Martine Leavitt, _The Dollmage_

Melissa Proffitt Melissa at
Thu Feb 13 01:36:02 EST 2003

Martine Leavitt lives in Alberta, Canada.  She has a large family and a
husband and, oh yes, she writes.  Young adult fantasy, mostly.  I had never
heard of her until about two years ago, when I became the secretary for the
AML and got involved with the awards process.  She'd won the Young Adult
Novel award for all three of her novels.  This didn't impress me unduly,
because I knew how small a pool the awards are drawn from and I also knew
that our judges were often haphazard in making their choices.  When I ended
up judging the YA award for 2002, Leavitt's latest book _The Dollmage_ was
among the fifteen nominees.  I almost didn't bother, because it wasn't
easily available, but I decided to be thorough and ordered it.

This is the most amazing fantasy novel I have read all year.

Not all 2003.  I mean the last consecutive twelve months.
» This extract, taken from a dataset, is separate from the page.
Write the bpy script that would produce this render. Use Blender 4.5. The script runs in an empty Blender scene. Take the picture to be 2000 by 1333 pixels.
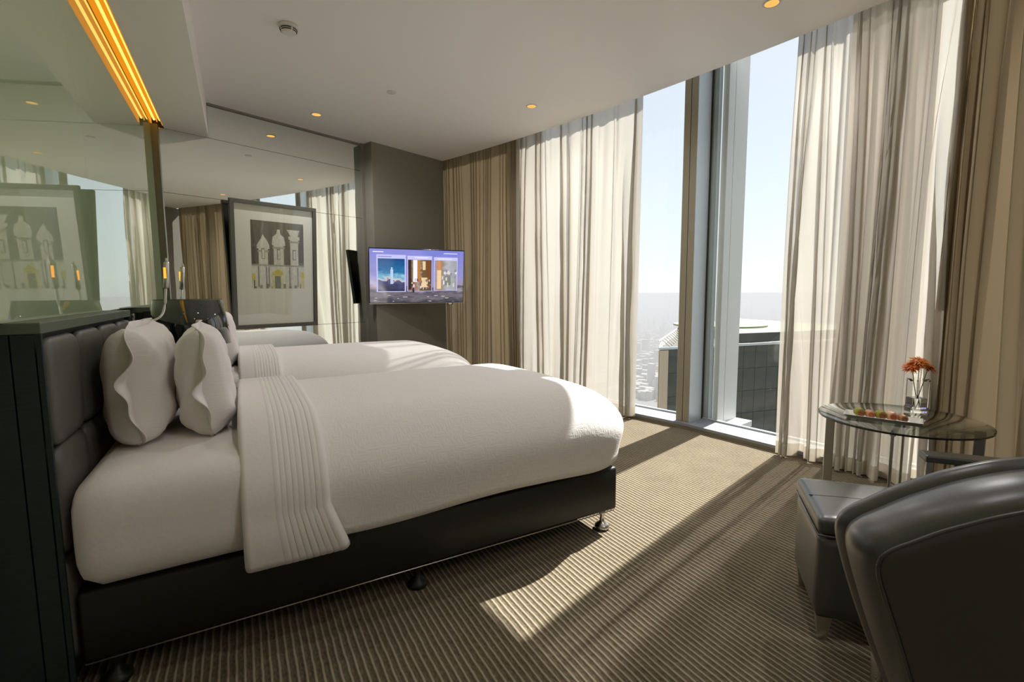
import bpy, bmesh, math, random
from mathutils import Vector, Matrix
random.seed(7)
S = bpy.context.scene
COL = S.collection
PI = math.pi
def rad(a): return math.radians(a)

# ------------------------------------------------------------------ camera
# room frame: +y runs along the headboard wall towards the mirror, +x from the headboard to the foot of the beds
aH, PITCH, ROLL, FPX = rad(-29.469), rad(5.676), rad(0.3236), 939.1
def _room(x, y, z):
    return Vector((x*math.cos(aH)-y*math.sin(aH), x*math.sin(aH)+y*math.cos(aH), z))
_c, _s, _cr, _sr = math.cos(PITCH), math.sin(PITCH), math.cos(ROLL), math.sin(ROLL)
_right = _room(_cr, -_sr*_s, -_sr*_c); _up = _room(_sr, _cr*_s, _cr*_c); _fwd = _room(0, _c, -_s)
cam = bpy.data.cameras.new('camera'); camo = bpy.data.objects.new('camera', cam); COL.objects.link(camo)
cam.sensor_width = 36; cam.lens = FPX*36/2000; cam.clip_start = 0.02; cam.clip_end = 60000
M = Matrix.Identity(4)
for i in range(3):
    M[i][0] = _right[i]; M[i][1] = _up[i]; M[i][2] = -_fwd[i]
M.translation = Vector((0, 0, 1.1))
camo.matrix_world = M
S.camera = camo

# ------------------------------------------------------------------ view, world, sun
vs = S.view_settings
vs.view_transform = 'Standard'; vs.look = 'None'; vs.gamma = 1; vs.use_curve_mapping = False
vs.exposure = 1.98
SUN_EL, SUN_AZ = 46.0, 15.0            # azimuth measured from +x towards +y
w = bpy.data.worlds.new('world'); S.world = w; w.use_nodes = True
nt = w.node_tree; bg = nt.nodes['Background']
sky = nt.nodes.new('ShaderNodeTexSky'); sky.sky_type = 'NISHITA'; sky.sun_disc = False
sky.sun_elevation = rad(SUN_EL); sky.sun_rotation = rad(90-SUN_AZ)
sky.altitude = 1000; sky.air_density = 1.0; sky.dust_density = 1.2; sky.ozone_density = 1.0
hs_ = nt.nodes.new('ShaderNodeHueSaturation'); hs_.inputs['Saturation'].default_value = 0.50      # thin high haze whitens the whole sky
mxs = nt.nodes.new('ShaderNodeMix'); mxs.data_type = 'RGBA'; mxs.inputs[0].default_value = 0.62; mxs.inputs[7].default_value = (5.7, 6.1, 6.6, 1)
nt.links.new(sky.outputs[0], hs_.inputs['Color']); nt.links.new(hs_.outputs[0], mxs.inputs[6]); nt.links.new(mxs.outputs[2], bg.inputs[0]); bg.inputs[1].default_value = 0.0395
sun = bpy.data.lights.new('sun', 'SUN'); suno = bpy.data.objects.new('sun', sun); COL.objects.link(suno)
sun.energy = 3.25; sun.angle = rad(0.6); sun.color = (1.0, 0.95, 0.90)
sd = Vector((math.cos(rad(SUN_EL))*math.cos(rad(SUN_AZ)), math.cos(rad(SUN_EL))*math.sin(rad(SUN_AZ)), math.sin(rad(SUN_EL))))
suno.rotation_euler = sd.to_track_quat('Z', 'Y').to_euler(); suno.location = (20, 6, 25)
cy = S.cycles
cy.max_bounces = 16; cy.diffuse_bounces = 8; cy.glossy_bounces = 8; cy.transmission_bounces = 12
cy.transparent_max_bounces = 32; cy.volume_bounces = 1
cy.caustics_reflective = False; cy.caustics_refractive = False
LIGHT_W = 0.85                          # scale of the spot lamps, in-view downlights and added fill ones alike

# ------------------------------------------------------------------ materials
def newmat(name):
    m = bpy.data.materials.new(name); m.use_nodes = True
    return m, m.node_tree.nodes, m.node_tree.links
def sset(b, **k):
    for n, v in k.items():
        n = n.replace('_', ' ')
        for i in b.inputs:
            if i.name.lower() == n.lower(): i.default_value = v
def pm(name, col, rough=.5, metal=0., noise=0., nscale=30., bump=0., bscale=200., stretch=None, **k):
    m, N, L = newmat(name); b = N['Principled BSDF']
    b.inputs['Base Color'].default_value = (*col, 1); b.inputs['Roughness'].default_value = rough
    b.inputs['Metallic'].default_value = metal; sset(b, **k)
    tc = N.new('ShaderNodeTexCoord'); mp = N.new('ShaderNodeMapping'); L.new(tc.outputs['Object'], mp.inputs[0])
    if stretch: mp.inputs['Scale'].default_value = stretch
    if noise:
        t = N.new('ShaderNodeTexNoise'); t.inputs['Scale'].default_value = nscale; t.inputs['Detail'].default_value = 4
        L.new(mp.outputs[0], t.inputs[0])
        mx = N.new('ShaderNodeMix'); mx.data_type = 'RGBA'
        mx.inputs[6].default_value = (*[c*(1-noise) for c in col], 1); mx.inputs[7].default_value = (*[min(1, c*(1+noise)) for c in col], 1)
        L.new(t.outputs[0], mx.inputs[0]); L.new(mx.outputs[2], b.inputs['Base Color'])
    if bump:
        t = N.new('ShaderNodeTexNoise'); t.inputs['Scale'].default_value = bscale; t.inputs['Detail'].default_value = 3
        L.new(mp.outputs[0], t.inputs[0])
        bp = N.new('ShaderNodeBump'); bp.inputs['Strength'].default_value = bump; bp.inputs['Distance'].default_value = .01
        L.new(t.outputs[0], bp.inputs['Height']); L.new(bp.outputs[0], b.inputs['Normal'])
    return m
def em(name, col, strength):
    m, N, L = newmat(name); N.remove(N['Principled BSDF'])
    e = N.new('ShaderNodeEmission'); e.inputs[0].default_value = (*col, 1); e.inputs[1].default_value = strength*.38
    L.new(e.outputs[0], N['Material Output'].inputs[0]); return m
def thin_glass(name, tint=(1, 1, 1), ior=1.5, rough=0., boost=0.):
    m, N, L = newmat(name); N.remove(N['Principled BSDF'])
    t = N.new('ShaderNodeBsdfTransparent'); t.inputs[0].default_value = (*tint, 1)
    g = N.new('ShaderNodeBsdfGlossy'); g.inputs['Roughness'].default_value = rough
    f = N.new('ShaderNodeFresnel'); f.inputs[0].default_value = ior
    mx = N.new('ShaderNodeMixShader'); fac = f.outputs[0]
    if boost:
        a = N.new('ShaderNodeMath'); a.operation = 'ADD'; a.use_clamp = True; a.inputs[1].default_value = boost
        L.new(fac, a.inputs[0]); fac = a.outputs[0]
    # a sheet has two faces: only the face towards the ray mirrors, the far one lets it straight out
    ge = N.new('ShaderNodeNewGeometry'); iv = N.new('ShaderNodeMath'); iv.operation = 'SUBTRACT'; iv.inputs[0].default_value = 1
    L.new(ge.outputs['Backfacing'], iv.inputs[1]); ml = N.new('ShaderNodeMath'); ml.operation = 'MULTIPLY'
    L.new(fac, ml.inputs[0]); L.new(iv.outputs[0], ml.inputs[1])
    L.new(ml.outputs[0], mx.inputs[0]); L.new(t.outputs[0], mx.inputs[1]); L.new(g.outputs[0], mx.inputs[2])
    L.new(mx.outputs[0], N['Material Output'].inputs[0]); return m
def cloth_mat(name, col, transp, transl, weave=900):
    m, N, L = newmat(name); N.remove(N['Principled BSDF'])
    d = N.new('ShaderNodeBsdfDiffuse'); d.inputs[0].default_value = (*col, 1)
    tl = N.new('ShaderNodeBsdfTranslucent'); tl.inputs[0].default_value = (*col, 1)
    tr = N.new('ShaderNodeBsdfTransparent')
    a = N.new('ShaderNodeMixShader'); a.inputs[0].default_value = transl
    L.new(d.outputs[0], a.inputs[1]); L.new(tl.outputs[0], a.inputs[2])
    b = N.new('ShaderNodeMixShader'); b.inputs[0].default_value = transp
    L.new(a.outputs[0], b.inputs[1]); L.new(tr.outputs[0], b.inputs[2])
    tc = N.new('ShaderNodeTexCoord'); t = N.new('ShaderNodeTexNoise'); t.inputs['Scale'].default_value = weave
    L.new(tc.outputs['Object'], t.inputs[0])
    bp = N.new('ShaderNodeBump'); bp.inputs['Strength'].default_value = .15; bp.inputs['Distance'].default_value = .002
    L.new(t.outputs[0], bp.inputs['Height']); L.new(bp.outputs[0], d.inputs['Normal'])
    L.new(b.outputs[0], N['Material Output'].inputs[0]); return m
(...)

Possibly longer than that.

I'm completely serious.  I felt as though I'd had my heart ripped out and
then handed back to me, gift wrapped, and I didn't know what to do with it.
It doesn't look like much; it's skinny, and has a picture of a Goth chick on
the cover looking out in a rather suggestive way.  The style is the sort of
deceptively simple writing you get from, say, Ursula Le Guin, with a
basically Anglo-Saxon vocabulary and an even rhythm.  But the roots go very
deep.  Underneath all of this lie the most basic themes of literature: love
and hatred, deception and fear, pain and redemption.  I reacted so strongly
to this book that I feared my assessment of its quality was unduly
influenced by my feelings, so I made Jacob read it.  He finished it late one
night and stayed awake an hour longer, unable to sleep for thinking about
it.  So either we're both crazy, or I was right for once.  I'm inclined
toward the latter.

The story is about a village of people who live in a valley surrounded by
mountains.  As far as they know, theirs is the only habitable valley in the
world.  The mountains are full of raiders who would descend upon them and
slaughter them if they could.  The reason they cannot is that the people's
magic is bound up in a woman called the Dollmage, who creates
"dolls"--miniature constructions, both symbolic and representational--which
change the way the world is.  A sick person might be given a doll of health.
A pregnant woman might receive a doll ensuring a safe delivery.  There are
even dolls that represent the Gods of the people.  But of all the dolls, the
one most directly tied up with the continuing safety of the village is,
naturally, the village doll.  The name is misleading at first, for the
village doll is actually a representation in miniature of the entire valley
and the houses and people in it.  No one can build a new house without the
Dollmage first constructing it in the village doll, because that would upset
the balance and possibly ruin the magic.

The story begins with the current Dollmage, an old woman, needing to choose
a successor.  On the day that she prophesies her successor will be born, two
girls are born.  While the Dollmage suspects she should choose Annakey, she
dislikes Annakey's mother, so she chooses Renoa instead.  Her choice sets
the pattern for the future, as both girls grow and display different
aptitudes for magic.

What sets this book apart is that the narrator is not Annakey, who is from
the first clearly the heroine of the novel, but the bitter old Dollmage.
She tells the story from the perspective of one who has lived it all, and by
all rights she ought to be the villainess.  Yet had the novel been written
in a more traditional way, with the POV character being the heroine, _The
Dollmage_ would have been little more than your average fantasy story.  I'm
also fascinated with the recurring emphasis on promises; we're told that the
people of the village are a promise-making people, and that once a promise
is made it must be kept.  The implications of this run throughout the novel,
and the distinction Leavitt makes between a promise you demand of another
and a promise you make to someone else is something that applies to our
world as well.

There's so much I'm leaving out.  But to tell more would mean retelling the
entire book.  While I have to recommend it because it is so good, I hesitate
because its availability is so limited.  Red Deer Press is affiliated with
the University of Calgary, and a woman in my book group said she thought
she'd bought it in Ontario, so I imagine it's easy to get in Canada, since
it only came out last year.  I relied on for my copy, but it
takes a long time to ship.  In any case, I highly recommend this book, and I
hope some of you will be able to read it as well.